The president’s address tonight comes at an interesting juncture. The stimulus has passed, but the administration is backpedaling on just how much good it is going to do and how quickly we will feel its effects. The mortgage bailout plan has induced a populist backlash. And the financial sector is paralyzed with fear. Despite promises of fiscal responsibility, there is nothing but government spending and rising deficits in the near term.
The New York Times hints at the dilemma:
It was only 13 years ago that Bill Clinton declared before a joint session of Congress that “the era of big government is over.” President Obama’s challenge on Tuesday night is to declare that, out of ugly necessity, big government is back — and then to make a persuasive case, with a specificity he has avoided until now, that if done right, this era will not last for long.
Well, that’s a nice sentiment, but it simply isn’t true. Much of the spending from the stimulus won’t kick in for a number of years (i.e. we have only begun to spend). Healthcare spending will escalate enormously if Obama has his way. And the government’s plans to make the auto companies wards of the state show no indication that this will be a brief spell of co-dependency.

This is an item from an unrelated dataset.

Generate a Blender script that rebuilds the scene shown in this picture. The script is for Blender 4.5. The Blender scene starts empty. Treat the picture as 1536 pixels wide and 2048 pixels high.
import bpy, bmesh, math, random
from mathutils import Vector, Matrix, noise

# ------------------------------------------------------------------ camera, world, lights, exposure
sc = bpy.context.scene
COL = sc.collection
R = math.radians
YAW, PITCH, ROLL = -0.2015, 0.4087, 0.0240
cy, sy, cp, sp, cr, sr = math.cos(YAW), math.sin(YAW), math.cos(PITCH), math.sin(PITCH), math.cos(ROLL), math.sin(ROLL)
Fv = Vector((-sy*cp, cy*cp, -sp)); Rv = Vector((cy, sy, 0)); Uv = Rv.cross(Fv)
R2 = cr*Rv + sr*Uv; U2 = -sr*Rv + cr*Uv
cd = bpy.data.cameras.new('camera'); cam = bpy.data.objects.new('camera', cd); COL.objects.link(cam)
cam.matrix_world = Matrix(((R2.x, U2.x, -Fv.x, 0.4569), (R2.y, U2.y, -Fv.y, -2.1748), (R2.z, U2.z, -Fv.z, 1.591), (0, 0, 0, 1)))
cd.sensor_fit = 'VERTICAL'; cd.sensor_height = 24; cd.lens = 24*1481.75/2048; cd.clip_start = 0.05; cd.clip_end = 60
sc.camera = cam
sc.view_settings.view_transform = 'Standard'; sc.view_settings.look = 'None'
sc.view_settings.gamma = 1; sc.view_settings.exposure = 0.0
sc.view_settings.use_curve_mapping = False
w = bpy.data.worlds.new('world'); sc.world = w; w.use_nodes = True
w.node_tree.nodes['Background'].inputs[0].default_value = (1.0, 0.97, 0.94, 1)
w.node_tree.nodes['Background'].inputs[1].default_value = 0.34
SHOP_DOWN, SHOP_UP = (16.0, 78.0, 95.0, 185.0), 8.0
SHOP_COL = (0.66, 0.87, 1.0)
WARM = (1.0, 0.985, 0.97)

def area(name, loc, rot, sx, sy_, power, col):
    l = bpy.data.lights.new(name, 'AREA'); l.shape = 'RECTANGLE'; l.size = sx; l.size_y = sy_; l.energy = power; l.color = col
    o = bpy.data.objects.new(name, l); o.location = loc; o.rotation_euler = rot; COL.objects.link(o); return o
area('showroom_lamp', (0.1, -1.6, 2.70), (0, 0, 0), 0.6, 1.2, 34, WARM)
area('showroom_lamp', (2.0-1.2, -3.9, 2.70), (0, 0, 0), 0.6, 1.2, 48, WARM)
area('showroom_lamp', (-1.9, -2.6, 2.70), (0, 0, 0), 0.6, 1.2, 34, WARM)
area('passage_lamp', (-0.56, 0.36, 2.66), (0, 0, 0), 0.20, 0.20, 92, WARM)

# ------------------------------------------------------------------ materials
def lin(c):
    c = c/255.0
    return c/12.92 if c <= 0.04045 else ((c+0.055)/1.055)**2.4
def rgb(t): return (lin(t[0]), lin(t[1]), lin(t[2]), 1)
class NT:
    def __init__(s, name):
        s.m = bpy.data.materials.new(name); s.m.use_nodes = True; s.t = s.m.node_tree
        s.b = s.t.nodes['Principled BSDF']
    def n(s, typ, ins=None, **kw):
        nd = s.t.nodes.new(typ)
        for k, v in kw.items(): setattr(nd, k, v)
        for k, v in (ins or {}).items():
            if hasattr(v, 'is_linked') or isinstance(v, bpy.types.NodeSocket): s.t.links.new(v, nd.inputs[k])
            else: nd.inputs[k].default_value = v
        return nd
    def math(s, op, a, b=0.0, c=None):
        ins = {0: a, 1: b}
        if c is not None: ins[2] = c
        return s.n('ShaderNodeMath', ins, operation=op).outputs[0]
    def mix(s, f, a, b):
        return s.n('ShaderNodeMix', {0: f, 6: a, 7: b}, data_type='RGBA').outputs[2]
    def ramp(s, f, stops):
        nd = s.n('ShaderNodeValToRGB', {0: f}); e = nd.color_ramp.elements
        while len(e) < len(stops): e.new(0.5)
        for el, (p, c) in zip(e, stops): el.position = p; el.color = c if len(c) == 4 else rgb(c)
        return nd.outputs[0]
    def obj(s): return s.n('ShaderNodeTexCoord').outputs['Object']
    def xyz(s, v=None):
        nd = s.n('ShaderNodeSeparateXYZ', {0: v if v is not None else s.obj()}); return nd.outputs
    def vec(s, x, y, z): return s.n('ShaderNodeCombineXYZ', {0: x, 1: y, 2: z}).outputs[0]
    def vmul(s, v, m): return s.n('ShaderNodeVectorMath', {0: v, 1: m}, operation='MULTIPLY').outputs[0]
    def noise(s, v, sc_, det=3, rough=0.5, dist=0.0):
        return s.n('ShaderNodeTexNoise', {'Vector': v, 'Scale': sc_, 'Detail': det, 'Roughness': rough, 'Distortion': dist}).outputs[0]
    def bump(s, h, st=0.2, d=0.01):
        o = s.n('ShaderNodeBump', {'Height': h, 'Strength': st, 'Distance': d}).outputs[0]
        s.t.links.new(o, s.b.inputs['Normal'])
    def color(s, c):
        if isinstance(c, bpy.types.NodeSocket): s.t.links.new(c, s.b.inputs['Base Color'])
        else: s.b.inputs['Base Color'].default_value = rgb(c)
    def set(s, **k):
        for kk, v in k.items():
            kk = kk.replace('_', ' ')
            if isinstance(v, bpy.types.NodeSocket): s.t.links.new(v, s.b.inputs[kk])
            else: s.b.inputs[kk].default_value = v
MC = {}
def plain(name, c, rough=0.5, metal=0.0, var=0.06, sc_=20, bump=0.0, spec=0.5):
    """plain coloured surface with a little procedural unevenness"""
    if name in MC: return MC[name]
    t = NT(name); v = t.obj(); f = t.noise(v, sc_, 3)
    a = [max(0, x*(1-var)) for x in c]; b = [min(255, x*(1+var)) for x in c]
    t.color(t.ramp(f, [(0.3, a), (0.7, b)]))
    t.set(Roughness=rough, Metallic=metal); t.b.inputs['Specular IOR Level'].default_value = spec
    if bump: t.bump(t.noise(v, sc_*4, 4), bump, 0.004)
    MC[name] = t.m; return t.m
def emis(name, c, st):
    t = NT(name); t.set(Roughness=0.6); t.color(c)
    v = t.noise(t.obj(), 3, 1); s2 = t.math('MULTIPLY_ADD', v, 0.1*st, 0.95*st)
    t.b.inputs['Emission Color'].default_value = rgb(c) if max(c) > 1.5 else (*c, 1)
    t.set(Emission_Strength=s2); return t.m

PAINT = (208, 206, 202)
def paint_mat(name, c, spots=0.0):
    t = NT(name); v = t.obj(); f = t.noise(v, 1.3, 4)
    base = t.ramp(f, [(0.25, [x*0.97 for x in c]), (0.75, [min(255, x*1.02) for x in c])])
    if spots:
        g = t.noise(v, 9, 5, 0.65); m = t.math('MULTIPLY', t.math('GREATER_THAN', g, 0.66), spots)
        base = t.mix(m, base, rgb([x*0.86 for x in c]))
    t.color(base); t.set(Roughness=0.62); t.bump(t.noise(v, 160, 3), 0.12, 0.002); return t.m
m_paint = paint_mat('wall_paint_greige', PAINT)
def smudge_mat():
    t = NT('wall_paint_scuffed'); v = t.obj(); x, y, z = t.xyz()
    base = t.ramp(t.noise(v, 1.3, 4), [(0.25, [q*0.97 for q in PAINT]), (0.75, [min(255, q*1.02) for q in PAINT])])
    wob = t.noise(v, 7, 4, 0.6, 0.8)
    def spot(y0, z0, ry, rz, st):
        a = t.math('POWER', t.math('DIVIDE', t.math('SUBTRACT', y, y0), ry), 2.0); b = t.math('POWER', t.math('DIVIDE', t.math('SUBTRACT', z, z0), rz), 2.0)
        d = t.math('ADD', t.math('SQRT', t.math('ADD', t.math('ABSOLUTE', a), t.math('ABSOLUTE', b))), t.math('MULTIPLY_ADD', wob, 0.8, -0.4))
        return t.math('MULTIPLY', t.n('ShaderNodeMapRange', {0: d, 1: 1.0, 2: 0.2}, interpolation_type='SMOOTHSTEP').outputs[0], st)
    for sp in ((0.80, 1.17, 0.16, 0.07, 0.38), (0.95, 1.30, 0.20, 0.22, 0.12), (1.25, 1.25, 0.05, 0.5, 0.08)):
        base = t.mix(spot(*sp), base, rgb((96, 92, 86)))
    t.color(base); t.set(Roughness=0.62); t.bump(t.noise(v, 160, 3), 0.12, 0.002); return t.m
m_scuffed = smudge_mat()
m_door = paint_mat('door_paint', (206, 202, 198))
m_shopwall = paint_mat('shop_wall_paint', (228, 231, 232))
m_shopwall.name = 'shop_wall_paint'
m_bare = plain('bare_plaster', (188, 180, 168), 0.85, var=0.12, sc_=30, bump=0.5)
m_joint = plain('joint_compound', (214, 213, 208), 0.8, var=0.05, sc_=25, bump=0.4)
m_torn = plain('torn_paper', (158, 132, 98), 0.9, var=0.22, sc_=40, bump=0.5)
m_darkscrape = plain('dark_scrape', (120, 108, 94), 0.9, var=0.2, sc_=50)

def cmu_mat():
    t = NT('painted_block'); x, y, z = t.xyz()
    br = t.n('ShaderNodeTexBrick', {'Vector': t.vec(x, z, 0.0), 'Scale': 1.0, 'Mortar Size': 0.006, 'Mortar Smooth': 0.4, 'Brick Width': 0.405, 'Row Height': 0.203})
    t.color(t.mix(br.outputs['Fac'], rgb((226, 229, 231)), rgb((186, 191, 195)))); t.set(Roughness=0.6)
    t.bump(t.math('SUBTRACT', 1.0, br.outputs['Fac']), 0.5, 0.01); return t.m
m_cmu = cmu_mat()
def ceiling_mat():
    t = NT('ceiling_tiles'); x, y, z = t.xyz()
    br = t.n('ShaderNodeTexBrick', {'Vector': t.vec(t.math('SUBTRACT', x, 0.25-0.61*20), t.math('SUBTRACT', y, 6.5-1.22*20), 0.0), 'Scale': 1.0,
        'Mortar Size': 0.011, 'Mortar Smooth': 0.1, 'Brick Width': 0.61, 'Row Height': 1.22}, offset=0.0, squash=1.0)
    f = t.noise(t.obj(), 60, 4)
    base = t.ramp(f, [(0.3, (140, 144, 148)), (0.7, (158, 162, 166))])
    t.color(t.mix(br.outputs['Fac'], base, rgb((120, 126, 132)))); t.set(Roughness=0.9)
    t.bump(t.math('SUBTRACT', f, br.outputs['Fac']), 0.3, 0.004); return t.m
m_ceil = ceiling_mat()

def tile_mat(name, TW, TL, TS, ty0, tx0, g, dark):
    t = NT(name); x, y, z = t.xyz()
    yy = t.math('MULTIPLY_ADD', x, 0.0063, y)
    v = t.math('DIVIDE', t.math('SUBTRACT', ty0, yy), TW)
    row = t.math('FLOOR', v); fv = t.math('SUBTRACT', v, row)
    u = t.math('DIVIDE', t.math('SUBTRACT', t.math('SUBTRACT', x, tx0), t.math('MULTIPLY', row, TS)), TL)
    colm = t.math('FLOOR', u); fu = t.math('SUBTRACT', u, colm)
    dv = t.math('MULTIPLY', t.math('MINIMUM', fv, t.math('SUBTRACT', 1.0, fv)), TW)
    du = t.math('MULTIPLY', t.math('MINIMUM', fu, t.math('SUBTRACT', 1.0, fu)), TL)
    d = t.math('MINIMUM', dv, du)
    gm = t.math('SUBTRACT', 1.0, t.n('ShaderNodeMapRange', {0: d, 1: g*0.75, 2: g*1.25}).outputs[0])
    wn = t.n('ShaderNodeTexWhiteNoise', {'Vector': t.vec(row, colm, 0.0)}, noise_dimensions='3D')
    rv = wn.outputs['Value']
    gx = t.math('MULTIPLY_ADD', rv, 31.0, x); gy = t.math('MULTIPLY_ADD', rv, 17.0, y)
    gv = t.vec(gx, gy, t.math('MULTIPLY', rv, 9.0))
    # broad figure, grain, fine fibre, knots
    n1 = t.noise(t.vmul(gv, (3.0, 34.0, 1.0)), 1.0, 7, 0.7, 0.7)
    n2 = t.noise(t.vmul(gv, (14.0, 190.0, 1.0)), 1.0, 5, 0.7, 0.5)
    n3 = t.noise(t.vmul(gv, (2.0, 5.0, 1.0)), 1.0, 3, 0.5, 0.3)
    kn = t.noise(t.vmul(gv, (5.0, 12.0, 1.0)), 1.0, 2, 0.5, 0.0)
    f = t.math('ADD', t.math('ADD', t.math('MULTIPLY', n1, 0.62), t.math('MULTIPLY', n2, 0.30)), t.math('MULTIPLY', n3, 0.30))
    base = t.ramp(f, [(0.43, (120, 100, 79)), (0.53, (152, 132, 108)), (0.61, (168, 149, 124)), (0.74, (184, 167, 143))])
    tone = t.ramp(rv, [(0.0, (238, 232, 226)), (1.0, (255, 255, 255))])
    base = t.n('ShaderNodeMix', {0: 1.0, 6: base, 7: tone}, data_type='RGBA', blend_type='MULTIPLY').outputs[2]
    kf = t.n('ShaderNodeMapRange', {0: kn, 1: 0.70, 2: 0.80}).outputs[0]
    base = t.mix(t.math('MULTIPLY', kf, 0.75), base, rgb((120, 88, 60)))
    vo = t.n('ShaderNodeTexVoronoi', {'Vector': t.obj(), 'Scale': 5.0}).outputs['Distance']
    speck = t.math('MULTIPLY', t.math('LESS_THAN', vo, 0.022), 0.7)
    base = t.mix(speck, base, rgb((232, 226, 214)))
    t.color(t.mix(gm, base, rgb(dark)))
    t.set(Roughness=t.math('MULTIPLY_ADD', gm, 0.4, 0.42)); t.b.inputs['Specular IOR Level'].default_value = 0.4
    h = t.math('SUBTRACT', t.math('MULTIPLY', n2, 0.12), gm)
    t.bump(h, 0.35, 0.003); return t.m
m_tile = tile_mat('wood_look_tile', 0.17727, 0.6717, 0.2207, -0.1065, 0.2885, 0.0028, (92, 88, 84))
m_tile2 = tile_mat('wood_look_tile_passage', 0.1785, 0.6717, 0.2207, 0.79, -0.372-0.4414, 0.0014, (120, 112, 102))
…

Indeed, the reality is that the actions of the administration suggest a daunting growth in the size and scope of government. If Obama and his media fan-club feel the need to disguise all of that, maybe that’s because it’s an unpopular prospect for voters and markets. Obama can choose to paper over that rather stark ideological decision, or he can explain why this growth is a good and desirable thing. Judging from the “fiscal responsibility” summit, I suspect we’ll get the former — and a lecture about why we should stop bickering and engaging in “old partisan battles.” (Translation: stop defending free markets and objecting to our lurch to the Left.)